Eleven nations controlling a long-secret archive of Nazi documents will hold an unscheduled meeting to assess how quickly the files can be opened to researchers, officials said Wednesday.
The informal meeting, to be held in The Hague in early March, will set the stage for the annual session two months later of the International Commission, the decision-making body that supervises the massive storehouse of concentration camp records and other Nazi material in the German town of Bad Arolsen.
The preparatory meeting was unusual, and reflected impatience among some delegations at the prospect of a lengthy legal process before the files become accessible.
A Dutch Foreign Ministry spokesman said it was called in response to requests by several delegations to follow up on the groundbreaking decision last May to make material available for the first time for Holocaust research.
That decision must be ratified by all 11 countries before access is granted _ unless the 11 delegations unanimously agree to circumvent formal procedures, according to the Dutch delegation which holds the rotating chairmanship.
The archives, set up by the Allies after World War II, have been sheltered from public scrutiny for 60 years, except for use by the Red Cross to trace missing people after the war, and later to validate victims’ compensation claims.
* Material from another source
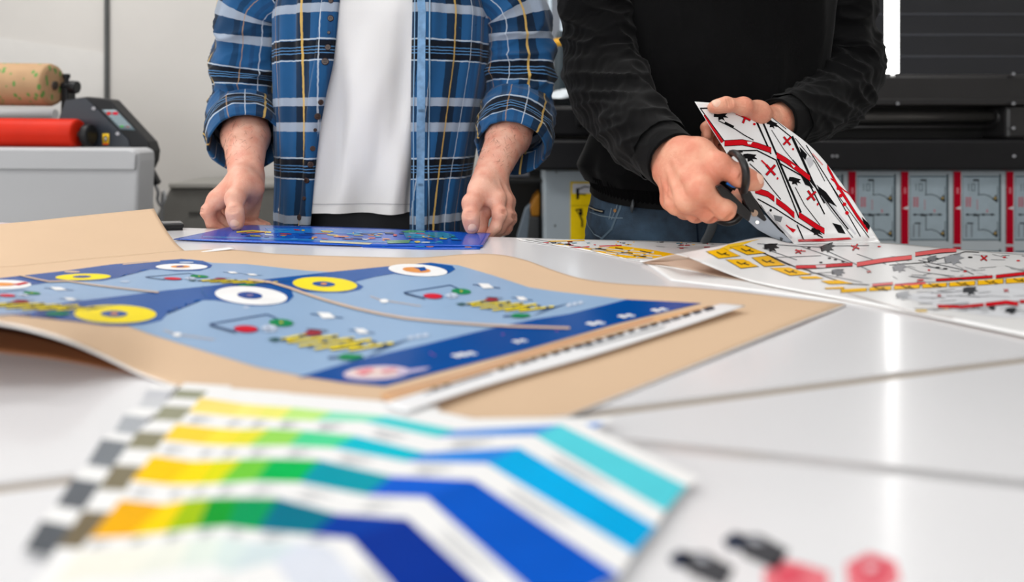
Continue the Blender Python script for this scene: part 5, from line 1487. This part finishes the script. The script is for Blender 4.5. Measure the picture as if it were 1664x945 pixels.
# corner running down to the table at the left of the curl
sb.grid(patch_grid([[T(1042, 425.5, .003), T(1070, 419, .012), T(1098, 412.5, .024)], [T(1046, 426, .002), T(1085, 424, .007), T(1122, 418.5, .024)]], 16, 5), sgn, sgb)
lift = patch_grid([[P(1129, 165, 1.135), P(1160, 167, 1.145), P(1190, 168, 1.155), P(1221, 169, 1.165)],
                   [P(1153, 204, 1.125), P(1196, 201, 1.15), P(1240, 203, 1.165), P(1272, 203, 1.175)],
                   [P(1177, 242, 1.115), P(1228, 240, 1.15), P(1280, 243, 1.17), P(1322, 242, 1.175)],
                   [P(1204, 290, 1.105), P(1255, 290, 1.135), P(1312, 292, 1.16), P(1362, 290, 1.165)],
                   [P(1243, 343, 1.10), P(1290, 344, 1.115), P(1345, 345, 1.135), P(1396, 340, 1.14)],
                   [P(1276, 380, 1.105), P(1318, 382, 1.105), P(1368, 383, 1.115), P(1420, 377, 1.12)],
                   [T(1290, 395.5, .010), T(1330, 395, .009), T(1385, 394, .008), T(1431, 393.5, .008)]], 70, 70)
sb.grid(lift, sgn, sgb)
def fr_(pts, w=2.2, mat=blk1, layer=2): sb.line(pts + [pts[0]], w, mat, layer)
def blob(x, y, s, rot=0.0, mat=blk1, layer=3):
    """small black figure silhouette: body, head, arm and leg spikes"""
    base = [(-14, -4), (-6, -7), (2, -5), (12, -9), (9, -4), (16, -1), (6, 1), (11, 7), (4, 5), (-2, 9), (-4, 3), (-13, 5), (-8, 0)]
    c, q = math.cos(rot), math.sin(rot)
    s *= .85
    sb.poly([(x + s * (a * c - b * q), y + s * (a * q + b * c)) for a, b in base], mat, layer)
def cross(x, y, s, rot=0.0, mat=red1, k=1.0):
    for a in (rot, rot + 1.45):
        dx, dy = math.cos(a) * s, math.sin(a) * s * k
        sb.line([(x - dx, y - dy), (x + dx, y + dy)], 5.2 * s / 12, blk1, 3, 5.2 * s / 12 * k); sb.line([(x - dx, y - dy), (x + dx, y + dy)], 3.8 * s / 12, mat, 4, 3.8 * s / 12 * k)
# lifted part, traced from the photo
def pc(x, y): return (1040 + x / 3.373, 140 + y / 3.373)
def L_(l): return [pc(*p) for p in l]
def band_(l, w, mat=red1, layer=2):
    """band with dark outline following points l (photo px), half heights w"""
    up = [(x, y - w) for x, y in l]; dn = [(x, y + w) for x, y in l]
    sb.poly([(x, y - w - .9) for x, y in l] + [(x, y + w + .9) for x, y in l][::-1], blk1, layer); sb.poly(up + dn[::-1], mat, layer + 1)
sb.line(L_([(330, 122), (600, 115), (700, 330)]), 2.4, blk1, 2); sb.line(L_([(330, 122), (460, 300)]), 1.6, blk1, 2); sb.line(L_([(348, 165), (448, 305)]), 5, red1, 3); sb.line(L_([(338, 160), (440, 308)]), 1.2, blk1, 4)
sb.line(L_([(640, 120), (748, 375)]), 3.0, blk1, 2); sb.line(L_([(608, 120), (716, 370)]), 2.4, blk1, 2)
band_(L_([(462, 313), (560, 308), (640, 325), (718, 352)]), 4.2)
band_(L_([(748, 378), (800, 408), (850, 444), (930, 505)]), 4.4); sb.poly(L_([(585, 305), (615, 305), (605, 320), (588, 318)]), sgn, 5); sb.poly(L_([(825, 425), (850, 440), (840, 448)]), sgn, 5)
blob(*pc(440, 165), .95, .25); cross(*pc(575, 172), 9, .5); sb.ell(pc(625, 208), 2.4, 2, red1, 4); sb.line(L_([(525, 152), (560, 165)]), 2, red1, 4)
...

The records contain 17.5 million names.
Dutch spokesman Gijs Gerlag said delegates had asked to review the ratification process and to discuss when and how material will become accessible.
“There is no formal agenda. Anyone can raise any issue he wants to discuss,” he said.
U.S. delegate Paul Shapiro, speaking from Washington, said the meeting would examine “alternative paths” to open the archives while the ratification process continues.
“The path chosen is the one with the prospect for the most delay,” he said.
The International Committee of the Red Cross has run the tracing service since 1955, under an agreement among the 11 countries _ Germany, the United States, Israel, the Netherlands, Belgium, Britain, France, Greece, Luxembourg, Poland and Italy.
So far, only Israel and the United States have formally adopted the agreement to open the archive. Germany, Luxembourg, the Netherlands and Poland have indicated their parliaments could ratify the treaty before the next annual meeting in May.
Several members of the U.S. Congress have called on the other governments to endorse the agreement as soon as possible.
2 Responses
O.K. BLOGGERS, want to take a vote?
How many believe that all 11 countries will agree to open the archives?
My vote is NO!!!
I say open it up don’t wait to vote who knows whats in there?? Maybe we will find out that our own neighbors were nazi soldiers who knows??